2) To adapt Indian meat dishes (and other non-Indian recipes as well, of course) to pressure cooker use I usually reduce the stated cooking time in the recipe to approximately one third (time this after the pressure cooker has come up to pressure, not from the beginning of cooking). Take care with chicken, as it can easily get so overcooked that it is falling off the bones.

3) I also tend to use it for Moroccan dishes which usually require long slow cooking.

4) Cooking stock. Yes, it does go all cloudy, and is not the purist method or yields anything I would serve to guests. But sometimes, who cares? It's fast, and it's easy, and it uses up less natural resources in the form of gas or electricity due to the vastly reduced time required. And if the soup is then going to contain something which covers up the cloudiness - such as cream or pureed vegetables - then I don''t have any qualms at all. :wink:

5) Risotto. (yes, I know. Gasp, shock, horror. I NEVER stir risotto). This idea was taken from Lorna Sass' Cooking under pressure , though I tend to tweak her recipe so much that the only thing in common with it is the quantities for rice to liquid and the cooking times required.

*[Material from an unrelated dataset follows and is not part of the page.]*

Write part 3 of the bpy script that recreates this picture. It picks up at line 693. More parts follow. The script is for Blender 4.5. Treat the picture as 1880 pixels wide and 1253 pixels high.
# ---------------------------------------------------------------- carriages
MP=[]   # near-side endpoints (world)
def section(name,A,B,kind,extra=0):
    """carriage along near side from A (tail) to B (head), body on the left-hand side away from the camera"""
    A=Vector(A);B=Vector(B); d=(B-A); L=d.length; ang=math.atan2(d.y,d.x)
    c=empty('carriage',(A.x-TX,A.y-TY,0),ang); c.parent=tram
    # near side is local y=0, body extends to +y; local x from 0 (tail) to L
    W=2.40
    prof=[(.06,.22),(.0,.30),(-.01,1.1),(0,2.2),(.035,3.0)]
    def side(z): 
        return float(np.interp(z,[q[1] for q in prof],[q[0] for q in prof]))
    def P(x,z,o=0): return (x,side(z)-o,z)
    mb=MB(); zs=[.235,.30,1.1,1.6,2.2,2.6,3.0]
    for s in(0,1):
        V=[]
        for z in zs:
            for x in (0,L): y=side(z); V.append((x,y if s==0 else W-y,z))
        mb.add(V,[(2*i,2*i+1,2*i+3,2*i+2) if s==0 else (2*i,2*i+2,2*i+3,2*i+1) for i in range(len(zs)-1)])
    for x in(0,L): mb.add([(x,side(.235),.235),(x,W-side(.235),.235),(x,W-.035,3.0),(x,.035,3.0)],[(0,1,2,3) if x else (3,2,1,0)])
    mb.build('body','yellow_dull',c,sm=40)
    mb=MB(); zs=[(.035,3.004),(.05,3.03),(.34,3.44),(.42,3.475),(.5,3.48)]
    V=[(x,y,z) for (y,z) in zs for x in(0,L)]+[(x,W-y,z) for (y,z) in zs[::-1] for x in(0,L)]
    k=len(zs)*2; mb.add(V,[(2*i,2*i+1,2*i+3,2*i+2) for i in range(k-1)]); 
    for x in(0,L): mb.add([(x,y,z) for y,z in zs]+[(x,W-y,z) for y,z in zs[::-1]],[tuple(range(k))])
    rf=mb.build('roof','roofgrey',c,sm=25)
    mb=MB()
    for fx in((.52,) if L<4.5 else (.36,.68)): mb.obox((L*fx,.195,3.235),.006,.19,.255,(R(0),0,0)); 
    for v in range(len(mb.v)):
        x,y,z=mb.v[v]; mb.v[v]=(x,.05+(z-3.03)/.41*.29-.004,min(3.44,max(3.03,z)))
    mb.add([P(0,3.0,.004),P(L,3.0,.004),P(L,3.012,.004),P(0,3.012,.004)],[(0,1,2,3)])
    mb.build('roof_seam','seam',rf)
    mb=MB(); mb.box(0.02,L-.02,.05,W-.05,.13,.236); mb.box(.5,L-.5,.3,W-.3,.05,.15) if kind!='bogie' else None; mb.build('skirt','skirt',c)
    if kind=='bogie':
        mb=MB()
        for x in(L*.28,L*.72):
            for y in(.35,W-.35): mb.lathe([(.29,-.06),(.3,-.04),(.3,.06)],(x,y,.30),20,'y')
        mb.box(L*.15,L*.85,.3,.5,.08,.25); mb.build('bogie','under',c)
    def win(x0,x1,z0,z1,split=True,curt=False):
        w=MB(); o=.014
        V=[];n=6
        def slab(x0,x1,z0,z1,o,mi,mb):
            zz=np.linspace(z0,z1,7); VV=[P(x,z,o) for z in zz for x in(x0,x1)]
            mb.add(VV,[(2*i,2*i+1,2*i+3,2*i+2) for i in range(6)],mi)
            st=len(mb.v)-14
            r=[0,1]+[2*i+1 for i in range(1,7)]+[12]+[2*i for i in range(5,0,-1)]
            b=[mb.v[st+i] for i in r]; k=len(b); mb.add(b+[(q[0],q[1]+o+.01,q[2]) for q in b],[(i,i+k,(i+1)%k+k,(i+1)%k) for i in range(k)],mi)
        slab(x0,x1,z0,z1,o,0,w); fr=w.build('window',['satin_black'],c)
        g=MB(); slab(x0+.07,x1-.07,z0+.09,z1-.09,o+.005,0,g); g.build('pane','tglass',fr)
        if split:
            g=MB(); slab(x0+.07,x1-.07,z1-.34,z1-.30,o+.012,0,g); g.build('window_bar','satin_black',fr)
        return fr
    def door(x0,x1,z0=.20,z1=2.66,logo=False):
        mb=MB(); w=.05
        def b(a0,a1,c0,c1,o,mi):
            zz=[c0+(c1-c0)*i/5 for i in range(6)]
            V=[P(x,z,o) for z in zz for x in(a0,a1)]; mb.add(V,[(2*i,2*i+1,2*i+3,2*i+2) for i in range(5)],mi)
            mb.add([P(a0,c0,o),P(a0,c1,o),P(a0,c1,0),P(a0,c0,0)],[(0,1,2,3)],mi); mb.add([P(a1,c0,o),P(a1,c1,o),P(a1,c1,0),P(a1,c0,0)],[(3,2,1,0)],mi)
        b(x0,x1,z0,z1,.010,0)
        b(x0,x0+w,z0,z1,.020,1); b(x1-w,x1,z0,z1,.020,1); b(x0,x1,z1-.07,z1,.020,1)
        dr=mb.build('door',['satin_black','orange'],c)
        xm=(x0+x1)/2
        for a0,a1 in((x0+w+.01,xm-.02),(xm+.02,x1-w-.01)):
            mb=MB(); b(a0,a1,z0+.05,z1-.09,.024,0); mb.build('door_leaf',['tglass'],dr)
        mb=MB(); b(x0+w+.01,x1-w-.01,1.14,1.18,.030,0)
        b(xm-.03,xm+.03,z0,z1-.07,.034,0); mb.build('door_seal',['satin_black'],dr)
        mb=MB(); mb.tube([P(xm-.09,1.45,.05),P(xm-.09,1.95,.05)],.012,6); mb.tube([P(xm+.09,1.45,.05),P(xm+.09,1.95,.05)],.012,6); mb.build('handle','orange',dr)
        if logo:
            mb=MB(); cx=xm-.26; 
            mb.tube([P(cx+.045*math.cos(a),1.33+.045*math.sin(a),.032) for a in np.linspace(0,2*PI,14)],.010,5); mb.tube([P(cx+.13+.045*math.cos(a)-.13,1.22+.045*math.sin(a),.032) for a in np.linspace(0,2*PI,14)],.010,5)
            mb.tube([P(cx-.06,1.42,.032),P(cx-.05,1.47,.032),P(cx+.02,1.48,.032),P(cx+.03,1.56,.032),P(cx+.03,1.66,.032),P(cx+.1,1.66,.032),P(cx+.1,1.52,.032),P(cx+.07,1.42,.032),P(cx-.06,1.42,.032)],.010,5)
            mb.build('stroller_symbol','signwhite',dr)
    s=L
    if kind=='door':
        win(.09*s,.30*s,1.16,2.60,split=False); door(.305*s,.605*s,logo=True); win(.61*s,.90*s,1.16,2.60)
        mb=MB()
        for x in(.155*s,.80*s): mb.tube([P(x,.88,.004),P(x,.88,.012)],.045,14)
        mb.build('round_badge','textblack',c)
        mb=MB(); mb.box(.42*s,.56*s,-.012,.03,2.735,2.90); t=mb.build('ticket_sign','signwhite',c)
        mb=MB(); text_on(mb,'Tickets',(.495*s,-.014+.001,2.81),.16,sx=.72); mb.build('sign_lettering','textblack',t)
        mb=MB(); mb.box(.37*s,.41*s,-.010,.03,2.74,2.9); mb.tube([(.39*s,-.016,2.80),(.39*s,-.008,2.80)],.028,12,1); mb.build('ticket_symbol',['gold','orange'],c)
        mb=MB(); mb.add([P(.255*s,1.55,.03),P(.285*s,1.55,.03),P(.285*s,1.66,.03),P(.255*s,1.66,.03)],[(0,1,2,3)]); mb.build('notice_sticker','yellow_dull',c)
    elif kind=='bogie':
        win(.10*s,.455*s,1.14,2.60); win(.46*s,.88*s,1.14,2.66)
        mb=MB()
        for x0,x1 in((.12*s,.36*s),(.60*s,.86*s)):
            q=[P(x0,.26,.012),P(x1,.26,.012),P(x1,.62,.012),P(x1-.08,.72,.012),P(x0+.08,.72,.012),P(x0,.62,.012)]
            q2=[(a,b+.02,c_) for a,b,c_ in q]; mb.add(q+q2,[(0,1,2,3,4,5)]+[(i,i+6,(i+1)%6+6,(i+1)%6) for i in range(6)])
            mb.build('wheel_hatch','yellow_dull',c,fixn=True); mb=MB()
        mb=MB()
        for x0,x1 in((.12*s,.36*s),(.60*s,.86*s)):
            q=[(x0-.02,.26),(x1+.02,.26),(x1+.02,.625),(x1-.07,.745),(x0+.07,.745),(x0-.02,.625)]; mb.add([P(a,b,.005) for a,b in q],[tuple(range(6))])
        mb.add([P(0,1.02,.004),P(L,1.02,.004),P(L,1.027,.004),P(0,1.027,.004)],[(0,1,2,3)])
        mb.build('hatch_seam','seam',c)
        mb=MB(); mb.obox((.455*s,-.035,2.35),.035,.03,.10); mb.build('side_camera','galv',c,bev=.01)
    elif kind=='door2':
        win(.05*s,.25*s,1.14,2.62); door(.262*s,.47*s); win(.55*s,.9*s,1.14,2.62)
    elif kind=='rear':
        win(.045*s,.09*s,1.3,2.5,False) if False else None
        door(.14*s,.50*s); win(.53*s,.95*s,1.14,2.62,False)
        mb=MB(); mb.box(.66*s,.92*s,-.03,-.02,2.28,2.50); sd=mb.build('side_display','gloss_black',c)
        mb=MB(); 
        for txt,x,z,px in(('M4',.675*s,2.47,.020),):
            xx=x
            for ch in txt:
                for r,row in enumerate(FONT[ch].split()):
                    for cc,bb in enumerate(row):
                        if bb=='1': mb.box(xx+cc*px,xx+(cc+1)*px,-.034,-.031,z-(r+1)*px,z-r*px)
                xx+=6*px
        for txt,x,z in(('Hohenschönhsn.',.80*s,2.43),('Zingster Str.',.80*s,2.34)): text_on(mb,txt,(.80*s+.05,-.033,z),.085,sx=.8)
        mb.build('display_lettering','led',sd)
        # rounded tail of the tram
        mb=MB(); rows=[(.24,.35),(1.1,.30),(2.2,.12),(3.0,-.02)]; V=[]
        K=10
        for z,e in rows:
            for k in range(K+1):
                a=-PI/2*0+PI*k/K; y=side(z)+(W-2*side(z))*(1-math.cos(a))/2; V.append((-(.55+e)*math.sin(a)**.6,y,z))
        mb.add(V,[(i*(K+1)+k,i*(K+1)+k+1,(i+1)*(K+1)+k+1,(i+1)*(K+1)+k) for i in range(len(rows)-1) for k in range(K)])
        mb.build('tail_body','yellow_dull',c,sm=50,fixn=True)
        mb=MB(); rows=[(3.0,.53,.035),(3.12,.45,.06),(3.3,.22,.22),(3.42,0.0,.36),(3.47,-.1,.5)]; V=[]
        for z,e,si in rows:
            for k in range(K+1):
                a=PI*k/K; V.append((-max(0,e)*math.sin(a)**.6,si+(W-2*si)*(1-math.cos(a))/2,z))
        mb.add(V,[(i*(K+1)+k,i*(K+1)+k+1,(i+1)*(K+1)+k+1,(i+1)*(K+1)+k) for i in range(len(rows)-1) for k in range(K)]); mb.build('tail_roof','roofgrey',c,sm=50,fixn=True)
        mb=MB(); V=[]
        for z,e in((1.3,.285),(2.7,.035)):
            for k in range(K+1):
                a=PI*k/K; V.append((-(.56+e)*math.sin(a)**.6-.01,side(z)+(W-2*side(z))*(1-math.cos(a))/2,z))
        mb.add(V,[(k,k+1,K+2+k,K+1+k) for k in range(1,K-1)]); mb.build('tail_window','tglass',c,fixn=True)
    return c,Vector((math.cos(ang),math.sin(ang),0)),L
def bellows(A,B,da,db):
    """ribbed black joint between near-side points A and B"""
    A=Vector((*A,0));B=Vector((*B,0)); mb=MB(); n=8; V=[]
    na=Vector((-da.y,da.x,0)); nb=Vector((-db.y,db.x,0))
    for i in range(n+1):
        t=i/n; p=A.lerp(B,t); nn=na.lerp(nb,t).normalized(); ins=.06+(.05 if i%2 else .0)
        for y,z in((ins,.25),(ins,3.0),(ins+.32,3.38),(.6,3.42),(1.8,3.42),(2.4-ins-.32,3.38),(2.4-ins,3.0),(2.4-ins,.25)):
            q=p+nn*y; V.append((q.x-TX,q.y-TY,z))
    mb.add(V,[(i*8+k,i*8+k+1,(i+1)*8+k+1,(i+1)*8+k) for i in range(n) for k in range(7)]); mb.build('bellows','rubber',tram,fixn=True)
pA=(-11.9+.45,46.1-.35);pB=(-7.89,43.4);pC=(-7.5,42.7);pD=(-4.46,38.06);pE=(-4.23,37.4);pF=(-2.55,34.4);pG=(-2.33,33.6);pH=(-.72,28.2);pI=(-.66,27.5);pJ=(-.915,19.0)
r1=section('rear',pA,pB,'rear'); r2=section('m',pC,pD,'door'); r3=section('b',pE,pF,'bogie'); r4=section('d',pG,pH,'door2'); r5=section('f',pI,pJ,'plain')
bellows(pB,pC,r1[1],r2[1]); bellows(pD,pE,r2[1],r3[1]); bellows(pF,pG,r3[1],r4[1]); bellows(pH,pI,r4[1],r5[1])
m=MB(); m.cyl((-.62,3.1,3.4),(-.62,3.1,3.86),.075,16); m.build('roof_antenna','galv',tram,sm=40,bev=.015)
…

6) Indian rice pudding (kheer). Normally this requires standing at the stove stirring constantly for far longer than risotto, AND it runs the risk of burning on the bottom because you are boiling milk with the rice for such a long time. So I looked at Lorna Sass' risotto recipe and several days later (enlightenment can come slowly) I realized that of course it would work for kheer as well. Indian rice pudding in ten minutes of cooking time as opposed to at least a couple of hours, AND with no stirring or burning (though there might be a little sticking to the bottom). When I told my discovery to Indian friends I got the response: 'But we ALWAYS cook our kheer in the pressure cooker.' Seems that everyone knew but me, and I had to rediscover the wheel. :wacko::wink:

7) English style boiled/steamed puddings (such as Christmas plum pudding). These require about 30-45 minutes in a pressure cooker, and much longer if cooked conventionally. If you've never cooked them, do try. There are many recipes out there, and although some English boiled puddings can be rather leaden in the stomach, there are also ones which are steamed, light, and delicious.

I cook a lot more things than just these, this is just to give you some idea of its possibilities.

I'd also recommend the Lorna Sass book. Nice food, and once you've cooked some of the recipes you'll get a feel for how to use the pressure cooker for recipes written for conventional boiling, simmering, etc.

If you want to get started on cooking before you've acquired recipes specifically for pressure cooker use, do note that it's important to use less liquid in you dish than you would use otherwise. Very little of your cooking liquid is being lost from the pressure cooker, and obviously the cooking time is reduced. Consequently there is also a reduction in the amount of the liquid lost from evaporation which usually occurs over a long period in conventional cooking.

If you neglect this fact, your dishes will be swimming in liquid and you'll have to do a lot of extra reduction.